Lewis Walker, an independent advisor at Walker Capital Management Corp. in Norcross, Georgia, believes that his job is to help clients "understand the true purpose of their money, and then develop an investment strategy that gives them the best chance to achieve that specific purpose." John Byrd, of Byrd Capital Market Advisers, Inc., in Arlington, Texas, argues that it's not enough to just take a stand. "You must then make a truthful assessment of your own offerings and align those with your beliefs. This will determine the effectiveness of your marketing activities to become a viable and preferred choice of your target market. If you miss this step, your actions to reach your objective may waste valuable resources and you may lose ground."
So how do you form your stand? First, begin to gather intelligence (see first; understand first), and ask these questions: What, exactly, is at stake (market share, niche, prospects, existing client base)? Who are your opponents (Wall Street firms, CPAs, attorneys, other advisors), and what is their stand? How do their weaponry (products, services, pricing) and delivery systems (advertising budgets, adjunct services, name recognition, strategic alliances) demonstrate and facilitate their stand?
You might say this research seems like a lot of work, and wonder if is it useful.
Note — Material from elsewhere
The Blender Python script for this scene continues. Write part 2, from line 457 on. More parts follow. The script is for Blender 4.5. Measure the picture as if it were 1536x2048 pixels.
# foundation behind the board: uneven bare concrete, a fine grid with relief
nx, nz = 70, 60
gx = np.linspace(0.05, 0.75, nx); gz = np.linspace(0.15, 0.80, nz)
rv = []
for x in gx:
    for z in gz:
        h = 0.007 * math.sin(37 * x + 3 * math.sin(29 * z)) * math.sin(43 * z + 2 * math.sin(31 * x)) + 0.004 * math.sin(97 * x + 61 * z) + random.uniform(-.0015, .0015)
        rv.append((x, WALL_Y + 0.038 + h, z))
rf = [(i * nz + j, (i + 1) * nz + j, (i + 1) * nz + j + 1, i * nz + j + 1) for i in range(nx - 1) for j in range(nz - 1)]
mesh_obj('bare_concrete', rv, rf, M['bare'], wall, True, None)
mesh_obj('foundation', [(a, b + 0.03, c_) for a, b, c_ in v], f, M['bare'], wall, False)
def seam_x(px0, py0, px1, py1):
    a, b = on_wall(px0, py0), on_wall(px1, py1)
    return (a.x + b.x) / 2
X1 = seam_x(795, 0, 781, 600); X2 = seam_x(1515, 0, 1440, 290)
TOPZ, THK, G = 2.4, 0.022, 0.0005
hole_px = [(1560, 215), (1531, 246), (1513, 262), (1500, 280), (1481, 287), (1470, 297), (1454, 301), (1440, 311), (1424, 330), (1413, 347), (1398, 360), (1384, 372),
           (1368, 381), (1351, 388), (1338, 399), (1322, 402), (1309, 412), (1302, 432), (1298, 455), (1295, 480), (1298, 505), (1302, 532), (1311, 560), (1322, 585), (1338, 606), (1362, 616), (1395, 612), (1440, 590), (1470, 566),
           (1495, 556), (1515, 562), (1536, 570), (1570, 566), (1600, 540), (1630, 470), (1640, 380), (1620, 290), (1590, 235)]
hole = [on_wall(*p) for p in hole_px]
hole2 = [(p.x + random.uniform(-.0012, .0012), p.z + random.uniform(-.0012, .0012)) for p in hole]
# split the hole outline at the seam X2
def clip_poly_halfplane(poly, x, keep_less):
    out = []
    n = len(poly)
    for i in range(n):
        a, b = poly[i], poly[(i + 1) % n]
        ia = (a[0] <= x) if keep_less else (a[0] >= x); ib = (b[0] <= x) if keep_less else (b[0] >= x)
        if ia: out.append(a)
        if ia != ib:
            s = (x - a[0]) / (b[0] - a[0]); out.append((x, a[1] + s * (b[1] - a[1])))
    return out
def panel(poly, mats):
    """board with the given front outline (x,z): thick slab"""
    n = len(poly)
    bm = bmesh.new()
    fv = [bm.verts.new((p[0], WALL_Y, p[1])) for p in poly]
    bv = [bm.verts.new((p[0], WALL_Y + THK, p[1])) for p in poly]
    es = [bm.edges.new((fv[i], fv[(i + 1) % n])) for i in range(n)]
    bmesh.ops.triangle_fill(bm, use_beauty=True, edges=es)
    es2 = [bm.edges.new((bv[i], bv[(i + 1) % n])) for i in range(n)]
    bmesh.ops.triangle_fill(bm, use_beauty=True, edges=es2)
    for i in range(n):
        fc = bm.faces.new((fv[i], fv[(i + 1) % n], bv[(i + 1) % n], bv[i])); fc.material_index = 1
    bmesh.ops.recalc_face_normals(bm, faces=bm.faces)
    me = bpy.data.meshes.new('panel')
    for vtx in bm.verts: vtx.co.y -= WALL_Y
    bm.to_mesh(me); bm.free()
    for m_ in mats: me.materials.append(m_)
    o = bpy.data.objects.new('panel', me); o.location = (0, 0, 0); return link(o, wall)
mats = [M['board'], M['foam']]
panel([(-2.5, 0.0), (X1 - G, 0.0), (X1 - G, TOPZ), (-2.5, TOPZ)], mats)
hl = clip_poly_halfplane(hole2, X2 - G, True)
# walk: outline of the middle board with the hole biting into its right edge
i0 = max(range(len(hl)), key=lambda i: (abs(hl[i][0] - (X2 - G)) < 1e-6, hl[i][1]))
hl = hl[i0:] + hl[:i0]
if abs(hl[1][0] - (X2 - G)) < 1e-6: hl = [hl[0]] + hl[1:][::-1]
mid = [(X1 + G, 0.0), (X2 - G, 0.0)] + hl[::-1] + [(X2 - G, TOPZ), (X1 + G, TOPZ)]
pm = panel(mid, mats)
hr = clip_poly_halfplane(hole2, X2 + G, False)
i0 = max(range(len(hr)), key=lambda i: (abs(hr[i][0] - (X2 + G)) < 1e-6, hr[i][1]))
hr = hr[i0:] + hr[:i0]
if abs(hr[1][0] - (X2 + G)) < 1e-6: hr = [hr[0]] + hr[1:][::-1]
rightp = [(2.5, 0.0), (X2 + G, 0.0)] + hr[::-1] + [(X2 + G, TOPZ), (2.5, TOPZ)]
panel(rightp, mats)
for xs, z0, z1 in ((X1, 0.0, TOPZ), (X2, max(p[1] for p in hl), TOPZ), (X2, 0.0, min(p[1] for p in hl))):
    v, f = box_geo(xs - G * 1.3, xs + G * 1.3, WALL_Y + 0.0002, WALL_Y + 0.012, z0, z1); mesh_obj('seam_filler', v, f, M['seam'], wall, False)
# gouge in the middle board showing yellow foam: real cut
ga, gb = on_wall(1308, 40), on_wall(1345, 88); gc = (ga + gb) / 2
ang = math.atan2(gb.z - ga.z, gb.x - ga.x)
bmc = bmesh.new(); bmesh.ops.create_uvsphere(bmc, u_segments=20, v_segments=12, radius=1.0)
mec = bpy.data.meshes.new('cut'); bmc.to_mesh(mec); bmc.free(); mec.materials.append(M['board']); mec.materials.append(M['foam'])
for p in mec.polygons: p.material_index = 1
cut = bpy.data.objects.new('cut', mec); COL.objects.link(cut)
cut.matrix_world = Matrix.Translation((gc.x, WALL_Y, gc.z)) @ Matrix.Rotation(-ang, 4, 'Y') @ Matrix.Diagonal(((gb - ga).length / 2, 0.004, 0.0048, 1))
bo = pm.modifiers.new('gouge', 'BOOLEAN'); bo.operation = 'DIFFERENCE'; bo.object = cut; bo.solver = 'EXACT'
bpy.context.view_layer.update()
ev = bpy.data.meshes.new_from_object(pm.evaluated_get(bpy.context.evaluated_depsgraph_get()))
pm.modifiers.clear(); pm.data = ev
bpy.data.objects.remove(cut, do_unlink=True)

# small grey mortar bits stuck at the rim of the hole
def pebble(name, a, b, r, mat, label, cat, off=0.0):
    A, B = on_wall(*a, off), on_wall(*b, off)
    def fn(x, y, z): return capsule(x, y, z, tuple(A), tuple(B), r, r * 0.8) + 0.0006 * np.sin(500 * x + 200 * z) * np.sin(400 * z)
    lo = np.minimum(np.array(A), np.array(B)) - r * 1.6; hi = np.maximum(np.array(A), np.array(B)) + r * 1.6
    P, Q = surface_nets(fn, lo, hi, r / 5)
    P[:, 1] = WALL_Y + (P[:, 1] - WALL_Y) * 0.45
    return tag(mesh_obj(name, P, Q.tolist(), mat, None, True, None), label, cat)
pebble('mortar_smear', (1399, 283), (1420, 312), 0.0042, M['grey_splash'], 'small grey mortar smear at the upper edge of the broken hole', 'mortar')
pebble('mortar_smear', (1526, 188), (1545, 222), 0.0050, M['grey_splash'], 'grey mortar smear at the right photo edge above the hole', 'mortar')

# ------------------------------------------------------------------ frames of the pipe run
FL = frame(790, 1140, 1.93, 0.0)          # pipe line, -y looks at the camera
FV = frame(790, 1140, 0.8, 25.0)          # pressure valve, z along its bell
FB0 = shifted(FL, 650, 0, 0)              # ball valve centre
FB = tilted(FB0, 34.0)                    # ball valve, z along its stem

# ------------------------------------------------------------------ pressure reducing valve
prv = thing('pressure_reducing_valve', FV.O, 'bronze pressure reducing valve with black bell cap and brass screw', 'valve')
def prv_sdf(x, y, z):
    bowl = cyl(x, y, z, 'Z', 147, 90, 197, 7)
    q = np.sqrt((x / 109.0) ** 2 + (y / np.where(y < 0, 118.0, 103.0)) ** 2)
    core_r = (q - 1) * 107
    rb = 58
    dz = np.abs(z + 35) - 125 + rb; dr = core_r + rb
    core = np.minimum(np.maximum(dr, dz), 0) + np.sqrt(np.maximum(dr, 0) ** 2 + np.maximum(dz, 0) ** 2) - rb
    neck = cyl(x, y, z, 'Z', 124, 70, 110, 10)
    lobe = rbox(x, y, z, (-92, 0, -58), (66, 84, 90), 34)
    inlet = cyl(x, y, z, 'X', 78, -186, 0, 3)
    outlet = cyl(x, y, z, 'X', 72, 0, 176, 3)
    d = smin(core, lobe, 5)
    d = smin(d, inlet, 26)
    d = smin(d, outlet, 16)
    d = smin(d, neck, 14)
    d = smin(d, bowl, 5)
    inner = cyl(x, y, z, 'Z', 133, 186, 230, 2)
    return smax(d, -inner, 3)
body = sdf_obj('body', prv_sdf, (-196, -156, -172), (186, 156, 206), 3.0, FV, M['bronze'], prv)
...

But don't take my word for it; listen to a peer.
Ray E. LeVitre, a former Merrill Lynch office manager and now president of New Worth Advisory Group in Salt Lake City, uses his behind-the-lines knowledge of this giant competitor to fashion his own marketing strategy. He educates prospects by exposing Goliath's high-commission products (B shares) with back-end charges and no incentive to provide service long term, in comparison to his practice of ongoing, consistent service with objective financial products and a transparent pricing model.